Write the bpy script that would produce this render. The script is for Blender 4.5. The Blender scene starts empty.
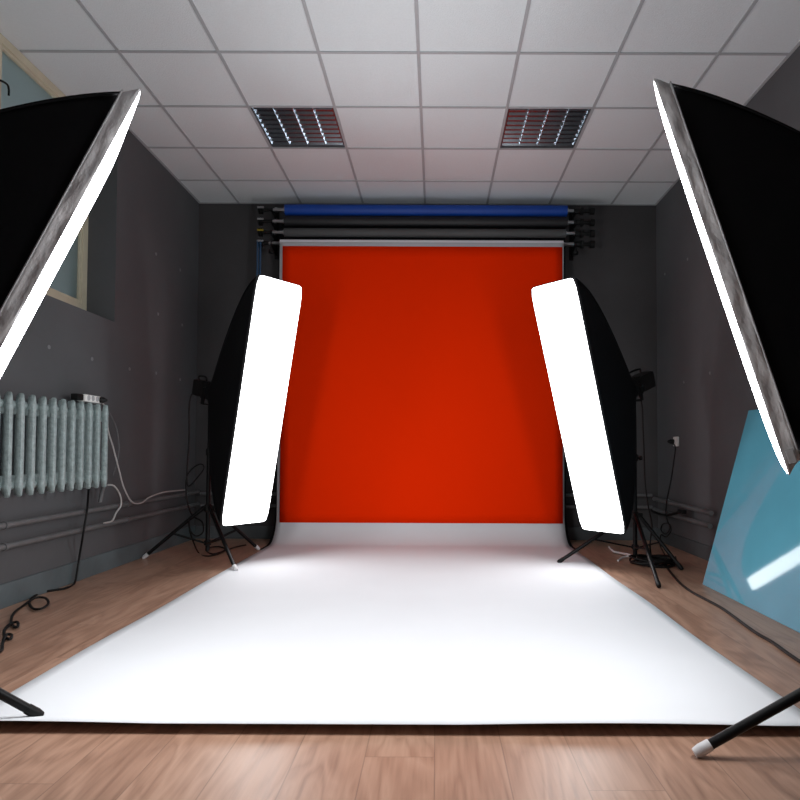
import bpy, bmesh, math, random
from mathutils import Vector, Matrix, noise
random.seed(7)
SC = bpy.context.scene
COL = SC.collection
F, CX, CY, PITCH, ROLL, CH = 629.7, 435.85, 432.0, 0.03, 0.004, 0.844
PI = math.pi
XL, XR, YB, YN, ZC = -2.302, 2.125, 6.035, -2.2, CH + 2.392

# ------------------------------------------------------------------ helpers
_cf = Vector((0, math.cos(PITCH), math.sin(PITCH))); _cr = Vector((1, 0, 0)); _cu = _cr.cross(_cf)
CAM_R = _cr * math.cos(ROLL) + _cu * math.sin(ROLL); CAM_U = _cu * math.cos(ROLL) - _cr * math.sin(ROLL); CAM_F = _cf
def ray(px, py):                            # survey of the photo: direction of a sight line
    return CAM_F + CAM_R * ((px - CX) / F) + CAM_U * ((CY - py) / F)
def PF(px, py, z=0.0):                      # ... met with the height z
    d = ray(px, py); return Vector((0, 0, CH)) + d * ((z - CH) / d.z)
def PY(px, py, Y):                          # ... met at the distance Y
    d = ray(px, py); return Vector((0, 0, CH)) + d * (Y / d.y)
def PX(px, py, X):                          # ... met with a side wall plane
    d = ray(px, py); return Vector((0, 0, CH)) + d * (X / d.x)

def link_obj(name, me, mat=None, parent=None):
    o = bpy.data.objects.new(name, me)
    COL.objects.link(o)
    if mat is not None:
        me.materials.append(mat)
    if parent is not None:
        o.parent = parent
    return o
def obj(name, bm, mat, parent=None, smooth=False):
    me = bpy.data.meshes.new(name)
    bmesh.ops.recalc_face_normals(bm, faces=bm.faces)
    bm.to_mesh(me); bm.free()
    if smooth:
        for p in me.polygons: p.use_smooth = True
        try: me.set_sharp_from_angle(angle=math.radians(40))
        except Exception: pass
    return link_obj(name, me, mat, parent)
def thing(name, label, cat, loc=(0, 0, 0), group=None):
    o = bpy.data.objects.new(name, None); COL.objects.link(o)
    o.location = loc; o.empty_display_size = 0.1
    return tag(o, label, cat, group)
def tag(o, label, cat, group=None, kind=None):
    o['label'] = label; o['category'] = cat
    if group: o['group'] = group
    if kind: o['kind'] = kind
    return o
def struct(name, bm, mat, parent=None, smooth=False):
    o = obj(name, bm, mat, parent, smooth)
    o['kind'] = 'structure'
    return o

def add_box(bm, c, s, bevel=0.0, M=None):
    r = bmesh.ops.create_cube(bm, size=1.0)
    vs = r['verts']
    for v in vs:
        v.co = Vector((v.co.x * s[0], v.co.y * s[1], v.co.z * s[2]))
    if bevel > 0:
        es = list({e for v in vs for e in v.link_edges})
        rr = bmesh.ops.bevel(bm, geom=es, offset=bevel, segments=2, affect='EDGES', profile=0.6)
        vs = list({v for v in rr['verts']} | {v for v in vs if v.is_valid})
    T = Matrix.Translation(Vector(c))
    for v in vs:
        v.co = (T @ M @ v.co) if M is not None else (v.co + Vector(c))
def lohi(bm, lo, hi, bevel=0.0):
    lo = Vector(lo); hi = Vector(hi)
    add_box(bm, (lo + hi) / 2, hi - lo, bevel)
def frame_of(d):
    d = d.normalized()
    a = Vector((0, 0, 1)) if abs(d.z) < 0.9 else Vector((1, 0, 0))
    x = d.cross(a).normalized(); y = d.cross(x).normalized()
    return x, y
def add_cyl(bm, a, b, r0, r1=None, n=16, cap=True):
    a = Vector(a); b = Vector(b); r1 = r0 if r1 is None else r1
    x, y = frame_of(b - a)
    A = [bm.verts.new(a + (x * math.cos(2*PI*i/n) + y * math.sin(2*PI*i/n)) * r0) for i in range(n)]
    B = [bm.verts.new(b + (x * math.cos(2*PI*i/n) + y * math.sin(2*PI*i/n)) * r1) for i in range(n)]
    for i in range(n):
        bm.faces.new((A[i], A[(i+1) % n], B[(i+1) % n], B[i]))
    if cap:
        bm.faces.new(A[::-1]); bm.faces.new(B)
def add_lathe(bm, a, axis, prof, n=20):
    """prof: list of (distance along axis, radius)"""
    a = Vector(a); d = Vector(axis).normalized(); x, y = frame_of(d)
    rings = []
    for t, r in prof:
        rings.append([bm.verts.new(a + d * t + (x * math.cos(2*PI*i/n) + y * math.sin(2*PI*i/n)) * max(r, 1e-4)) for i in range(n)])
    for j in range(len(rings) - 1):
        for i in range(n):
            bm.faces.new((rings[j][i], rings[j][(i+1) % n], rings[j+1][(i+1) % n], rings[j+1][i]))
    bm.faces.new(rings[0][::-1]); bm.faces.new(rings[-1])
def spline(pts, k=6, closed=False):
    pts = [Vector(p) for p in pts]; out = []
    n = len(pts)
    for i in range(n - 1):
        p0 = pts[max(i-1, 0)]; p1 = pts[i]; p2 = pts[i+1]; p3 = pts[min(i+2, n-1)]
        for j in range(k):
            t = j / k
            out.append(0.5 * ((2*p1) + (-p0+p2)*t + (2*p0-5*p1+4*p2-p3)*t*t + (-p0+3*p1-3*p2+p3)*t**3))
    out.append(pts[-1])
    return out
def add_tube(bm, pts, r, n=8, k=6):
    P = spline(pts, k) if k > 1 else [Vector(p) for p in pts]
    prev = None; rings = []
    x = None
    for i, p in enumerate(P):
        d = (P[min(i+1, len(P)-1)] - P[max(i-1, 0)])
        if d.length < 1e-7: d = Vector((0, 0, 1))
        d.normalize()
        if x is None: x, y = frame_of(d)
        else:
            x = (x - d * x.dot(d))
            if x.length < 1e-5: x, _ = frame_of(d)
            x.normalize(); y = d.cross(x)
        rings.append([bm.verts.new(p + (x * math.cos(2*PI*a/n) + y * math.sin(2*PI*a/n)) * r) for a in range(n)])
    for j in range(len(rings) - 1):
        for i in range(n):
            bm.faces.new((rings[j][i], rings[j][(i+1) % n], rings[j+1][(i+1) % n], rings[j+1][i]))
    bm.faces.new(rings[0][::-1]); bm.faces.new(rings[-1])

# ---------------------------------------------------------------- materials
def srgb(r, g, b):
    f = lambda c: (c/255/12.92) if c/255 <= 0.04045 else ((c/255+0.055)/1.055)**2.4
    return (f(r), f(g), f(b), 1)
def mat(name, col, rough=0.6, metal=0.0, var=0.0, scale=8.0, bump=0.0, bscale=60.0, spec=0.5, sheen=0.0, stretch=None):
    m = bpy.data.materials.new(name); m.use_nodes = True
    nt = m.node_tree; b = nt.nodes['Principled BSDF']
    b.inputs['Base Color'].default_value = col
    b.inputs['Roughness'].default_value = rough
    b.inputs['Metallic'].default_value = metal
    b.inputs['Specular IOR Level'].default_value = spec
    tc = nt.nodes.new('ShaderNodeTexCoord'); src = tc.outputs['Object']
    if stretch:
        mp = nt.nodes.new('ShaderNodeMapping'); mp.inputs['Scale'].default_value = stretch
        nt.links.new(src, mp.inputs['Vector']); src = mp.outputs['Vector']
    if var > 0:
        nz = nt.nodes.new('ShaderNodeTexNoise'); nz.inputs['Scale'].default_value = scale; nz.inputs['Detail'].default_value = 6
        nt.links.new(src, nz.inputs['Vector'])
        rp = nt.nodes.new('ShaderNodeMapRange')
        rp.inputs['From Min'].default_value = 0.3; rp.inputs['From Max'].default_value = 0.7
        rp.inputs['To Min'].default_value = 1 - var; rp.inputs['To Max'].default_value = 1 + var
        nt.links.new(nz.outputs['Fac'], rp.inputs['Value'])
        mx = nt.nodes.new('ShaderNodeVectorMath'); mx.operation = 'SCALE'
        mx.inputs[0].default_value = col[:3]
        nt.links.new(rp.outputs['Result'], mx.inputs['Scale'])
        nt.links.new(mx.outputs['Vector'], b.inputs['Base Color'])
    if bump > 0:
        nb = nt.nodes.new('ShaderNodeTexNoise'); nb.inputs['Scale'].default_value = bscale; nb.inputs['Detail'].default_value = 5
        nt.links.new(src, nb.inputs['Vector'])
        bp = nt.nodes.new('ShaderNodeBump'); bp.inputs['Strength'].default_value = bump; bp.inputs['Distance'].default_value = 0.01
        nt.links.new(nb.outputs['Fac'], bp.inputs['Height'])
        nt.links.new(bp.outputs['Normal'], b.inputs['Normal'])
    return m

M_wall = mat('grey wall paint', (0.091, 0.093, 0.098, 1), 0.75, var=0.12, scale=1.3, bump=0.25, bscale=14)
M_wall_back = mat('dark grey wall paint', (0.060, 0.057, 0.059, 1), 0.8, var=0.12, scale=1.5, bump=0.25, bscale=14)
M_wall_bounce = mat('pale bounce wall', (0.62, 0.62, 0.63, 1), 0.8, var=0.05, scale=1.5)  # pale tone chosen to bounce light, for the unseen wall only
M_base_dark = mat('dark grey baseboard paint', (0.075, 0.085, 0.09, 1), 0.6, var=0.15, scale=5)
M_base = mat('blue grey baseboard paint', (0.105, 0.135, 0.145, 1), 0.55, var=0.15, scale=5, bump=0.15, bscale=30)
M_tile = mat('mineral fibre ceiling tile', (0.82, 0.865, 0.885, 1), 0.95, var=0.02, scale=90, bump=0.35, bscale=160, spec=0.2)
M_grid = mat('ceiling grid paint', (0.46, 0.48, 0.50, 1), 0.45, var=0.03, scale=20)
M_cream = mat('cream window paint', srgb(205, 196, 172), 0.5, var=0.06, scale=12)
M_black_cloth = mat('black softbox nylon', (0.004, 0.004, 0.005, 1), 0.75, bump=0.1, bscale=40, spec=0.15)
M_band = mat('silver grey softbox fabric', (0.80, 0.79, 0.80, 1), 0.5, var=0.22, scale=22, bump=0.8, bscale=30, stretch=(1, 0.5, 1))
M_band_dark = mat('dark rim fabric', (0.02, 0.02, 0.022, 1), 0.7, var=0.2, scale=20)
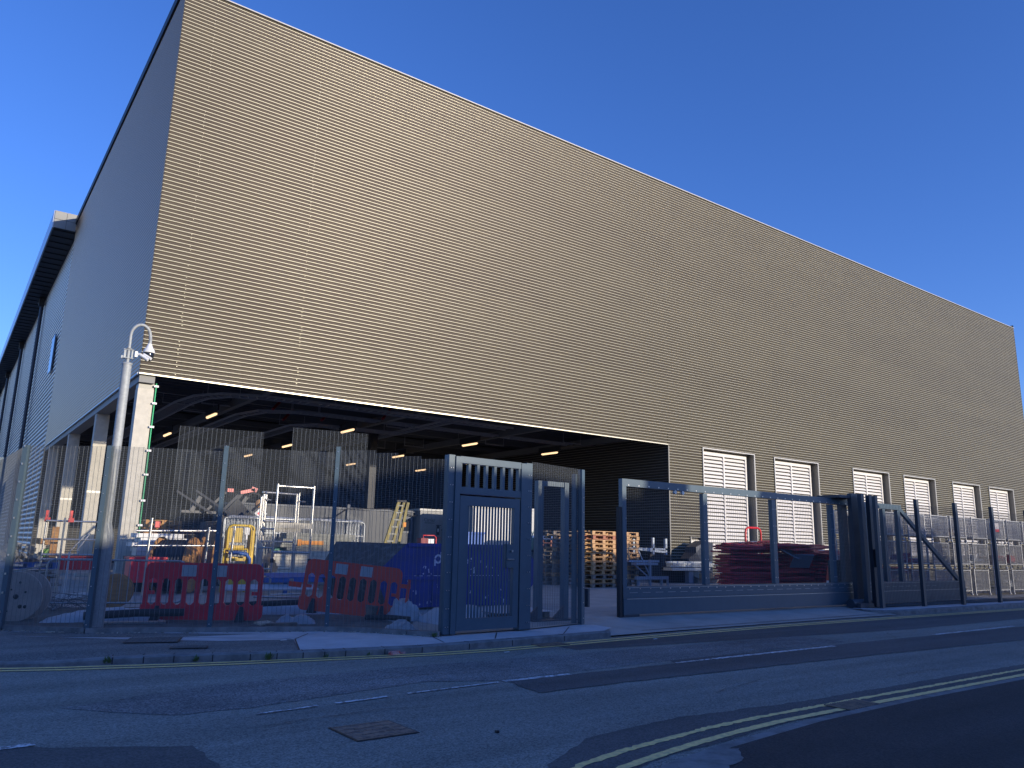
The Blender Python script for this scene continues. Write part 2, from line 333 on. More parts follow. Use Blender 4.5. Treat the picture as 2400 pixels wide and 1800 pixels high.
for a, b, wd in [((0.2,7.45),(0.87,7.50),0.1),((2.71,7.72),(3.35,7.80),0.05),((3.55,7.82),(4.18,7.89),0.06),((4.44,7.93),(5.75,8.03),0.05),((5.83,8.06),(6.91,8.08),0.1),((8.95,8.10),(9.75,8.12),0.06),((9.8,8.12),(13.15,8.17),0.1),((17,8.3),(21,8.36),0.1),((26,8.5),(30,8.6),0.1)]:
    mk.strip([a, ((a[0]+b[0])/2,(a[1]+b[1])/2), b], wd, 0.009)
struct('white_centre_line', mk, wht)

# far pavement (footway in front of the fence)
def offs(pts, d):
    out = []
    P = [Vector(p) for p in pts]
    for i, p in enumerate(P):
        t = (P[min(i+1,len(P)-1)] - P[max(i-1,0)]).normalized(); out.append((p.x - t.y*d, p.y + t.x*d))
    return out
kf = [p for p in far_k if p[0] <= 10.4]
kb = offs(kf, 0.15)
PZ = 0.105
def kerb(name, front, back, z0, z1):
    k = MB(); n = len(front); m = 3
    for i in range(n-1):
        a, b, c, d = front[i], front[i+1], back[i+1], back[i]
        # chamfered kerb section
        def L(p, q, t): return (p[0]+(q[0]-p[0])*t, p[1]+(q[1]-p[1])*t)
        a2, b2 = L(a,d,0.22), L(b,c,0.22)
        zz0 = z0[i] if isinstance(z0, list) else z0
        za = z1[i] if isinstance(z1, list) else z1; zb = z1[i+1] if isinstance(z1, list) else z1
        vs = [(*a,-0.02),(*b,-0.02),(*b,zb-0.02),(*a,za-0.02),(*a2,za),(*b2,zb),(*c,zb),(*d,za)]
        k.add(vs, [(0,1,2,3),(3,2,5,4),(4,5,6,7)])
    # joints
    return k
zk = [0.06,0.06,0.06,0.055,0.06,0.085,0.10,0.105,0.105,0.105,0.105,0.105,0.105]
struct('kerb_far', kerb('k', kf, kb, 0, zk[:len(kf)]), kerbm)
jn = MB()
for i in range(5, len(kf)-1):
    for t in (0.0, 0.5):
        p = Vector(kf[i]).lerp(Vector(kf[i+1]), t); q = Vector(kb[i]).lerp(Vector(kb[i+1]), t)
        jn.bar((p.x, p.y-0.002, 0.0), (p.x, p.y-0.002, 0.088), 0.012, 0.006); jn.bar((p.x,p.y+.03,0.1065),(q.x,q.y,0.1065),0.012,0.004)
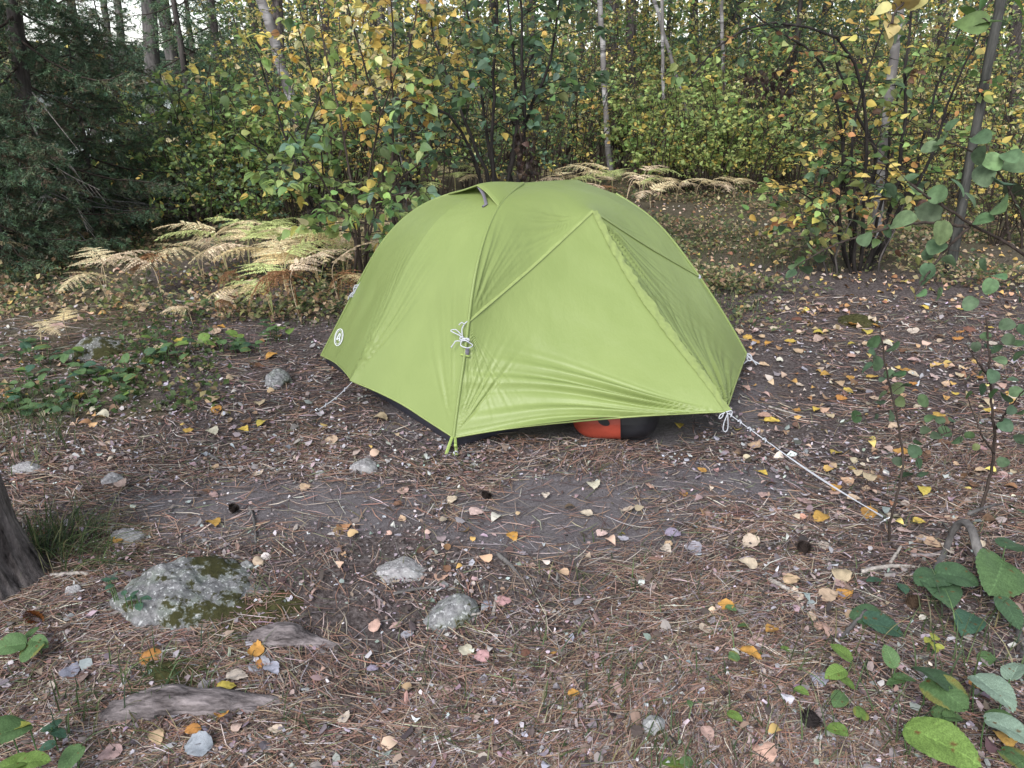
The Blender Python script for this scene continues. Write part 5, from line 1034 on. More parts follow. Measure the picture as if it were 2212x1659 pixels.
# ------------------------------------------------------------------ saplings and stem clumps
def stempx(pts, Y, dy=0., ub=None):
    P = [atY(u, v, Y + dy * i / max(1, len(pts) - 1)) for i, (u, v) in enumerate(pts)]; x = P[0][0] if ub is None else base_at(ub, Y)[0]; return [arr(x, Y, G(x, Y) - .02)] + P
PAL_AL = [(DGREEN, 5), (GREEN, 2.2), (BLUEG, 1.5), (OLIVE, .8), (YEL, .5), (GOLD, .25)]
woody('alder_clump', 'dark many stemmed alder rising right behind the tent roof', 'tree', [
    stempx([(1047, 397), (1021, 333), (991, 260), (937, 227), (854, 213)], 6.2, -.3, 1065), stempx([(1066, 393), (1067, 300), (1066, 167), (1074, 27), (1078, -60)], 6.2, .2, 1080), stempx([(1097, 387), (1117, 300), (1117, 150), (1097, 0), (1085, -90)], 6.3, .3, 1095),
    stempx([(1121, 387), (1134, 283), (1131, 150), (1127, 0), (1120, -100)], 6.2, -.2, 1108), stempx([(1118, 390), (1134, 253), (1190, 150), (1200, 60), (1215, -40)], 6.3, -.4, 1112), stempx([(1060, 400), (1020, 300), (960, 160), (930, 40)], 6.4, .4, 1070), stempx([(1100, 395), (1121, 190), (1160, 90), (1204, 20)], 6.5, .3, 1100), stempx([(1075, 395), (1045, 280), (1030, 120), (1000, -20)], 6.5, .5, 1085)],
    dict(nb=12, t0=.50, bl=.85, nt=3, ls=.085, size=.078, pal=PAL_AL, up=.6, tpl='m', hang=.25), 31, 'clumpbark', r0=.021)
PAL_HZ = [(GREEN, 4), (LGREEN, 4.5), (BLUEG, 1.2), (YEL, .8), (PALE, .4)]
PAL_GD = [(YEL, 4), (GOLD, 2.6), (PALE, 2.2), (LGREEN, 1.2), (GREEN, .8), (ORNG, .3)]
woody('hazel_sapling', 'leafy hazel with large green leaves directly left of the tent roof', 'shrub', [
    stempx([(775, 470), (755, 380), (735, 250), (700, 120), (690, 40)], 5.7, .3, 782), stempx([(790, 460), (800, 330), (830, 220), (860, 140)], 5.7, -.3, 790), stempx([(760, 470), (690, 390), (650, 320), (620, 280)], 5.6, -.3, 775), stempx([(800, 470), (870, 380), (930, 330), (960, 300)], 5.7, .2, 795), stempx([(790, 480), (840, 420), (900, 410)], 5.5, -.4, 790), stempx([(770, 480), (720, 430), (690, 440)], 5.4, -.5, 780)],
    dict(nb=8, t0=.30, bl=.60, nt=2, ls=.075, size=.082, pal=PAL_HZ, up=.5, tpl='h', hang=.5, tumble=.75), 33, 'twigbark', r0=.013)
woody('alder_sapling', 'leaning dark stemmed sapling at the right of the fern thicket', 'shrub', [
    stempx([(690, 480), (665, 420), (630, 330), (595, 230), (560, 130), (540, 80)], 6.2, .2, 700), stempx([(668, 430), (600, 350), (520, 290)], 6.2, -.4, 696), stempx([(640, 350), (680, 240), (700, 160)], 6.2, .4, 700), stempx([(690, 470), (700, 380), (690, 300)], 6.1, -.2, 704)],
    dict(nb=8, t0=.4, bl=.6, nt=2, ls=.085, size=.095, pal=[(GREEN, 4), (LGREEN, 3), (YEL, .8), (OLIVE, 1)], up=.5, tpl='h'), 35, 'clumpbark', r0=.016)
woody('golden_birch_sapling', 'golden leaved sapling with the largest yellow leaves above the hazel', 'tree', [
    stempx([(850, 400), (862, 250), (880, 130), (900, 30), (915, -60)], 6.6, .3, 850), stempx([(860, 400), (830, 260), (790, 150), (760, 60), (740, -40)], 6.6, -.2, 852), stempx([(870, 400), (910, 250), (960, 130), (985, 30)], 6.7, .4, 858), stempx([(850, 390), (845, 200), (850, 60), (845, -60)], 6.4, -.3, 850)],
    dict(nb=12, t0=.48, bl=.72, nt=2, ls=.06, size=.076, pal=PAL_GD, up=.6, tpl='h', hang=.6, tumble=.85), 37, 'twigbark', r0=.015)
woody('golden_birch_sapling', 'golden leaved sapling in front of the leaning white birch', 'tree', [
    stempx([(715, 400), (720, 260), (705, 130), (690, 20), (680, -60)], 7.4, .3, 715), stempx([(715, 400), (700, 250), (660, 120), (640, 30)], 7.4, -.2, 712), stempx([(720, 400), (760, 230), (775, 100), (790, 0)], 7.3, .2, 720)],
    dict(nb=12, t0=.45, bl=.8, nt=2, ls=.065, size=.072, pal=PAL_GD, up=.6, tpl='h', hang=.5, tumble=.8), 39, 'twigbark', r0=.014)
PAL_RC = [(OLIVE, 2.4), (GREEN, 2.4), (ORNG, .6), (GOLD, .7), (YEL, 1.2), (DGREEN, 2), (LGREEN, 1.5), (BRN, .5)]
woody('witch_hazel_clump', 'dark fan of bare lower stems with thin autumn leaves around the right birch', 'tree', [
    stempx([(1821, 533), (1808, 480), (1821, 320), (1828, 213), (1815, 133), (1795, 60)], 6.5, .1, 1838), stempx([(1828, 520), (1888, 383), (1901, 320), (1851, 267), (1828, 200), (1800, 110)], 6.5, -.2, 1845), stempx([(1880, 560), (1930, 450), (1951, 300), (1955, 167), (1968, 17), (1975, -60)], 6.4, .3, 1868), stempx([(1890, 560), (1968, 400), (2001, 273), (2021, 187), (2060, 90), (2088, 20)], 6.5, .3, 1872), stempx([(1900, 560), (1995, 377), (2041, 247), (2088, 133), (2130, 40)], 6.4, -.2, 1875),
    stempx([(1842, 560), (1850, 420), (1835, 300), (1870, 160), (1908, 60)], 6.3, -.3, 1848), stempx([(1860, 560), (1862, 420), (1880, 250), (1840, 80), (1661, 40), (1541, 93), (1495, 165)], 6.4, -.7, 1858), stempx([(1840, 560), (1828, 400), (1810, 200), (1770, 110), (1690, 80), (1608, 10)], 6.5, -.3, 1842), stempx([(1800, 560), (1775, 470), (1770, 400), (1790, 340)], 6.3, -.3, 1815), stempx([(1870, 560), (1920, 380), (1925, 240), (1990, 100)], 6.7, .3, 1864), stempx([(1836, 570), (1800, 480), (1740, 420), (1690, 400)], 6.3, -.3, 1840)],
    dict(nb=14, t0=.30, bl=.70, nt=3, ls=.13, size=.07, pal=PAL_RC, up=.5, tpl='m', hang=.2), 41, 'clumpbark', r0=[.021, .024, .023, .02, .018, .017, .018, .018, .012, .017, .011])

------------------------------

▸ **EXERCISE DESCRIPTION**:
Which lines contain "picture"? Copy each of them.

▸ **ANSWER TO THIS EXERCISE**:
The Blender Python script for this scene continues. Write part 2, from line 333 on. More parts follow. Use Blender 4.5. Treat the picture as 2400 pixels wide and 1800 pixels high.
The Blender Python script for this scene continues. Write part 5, from line 1034 on. More parts follow. Measure the picture as if it were 2212x1659 pixels.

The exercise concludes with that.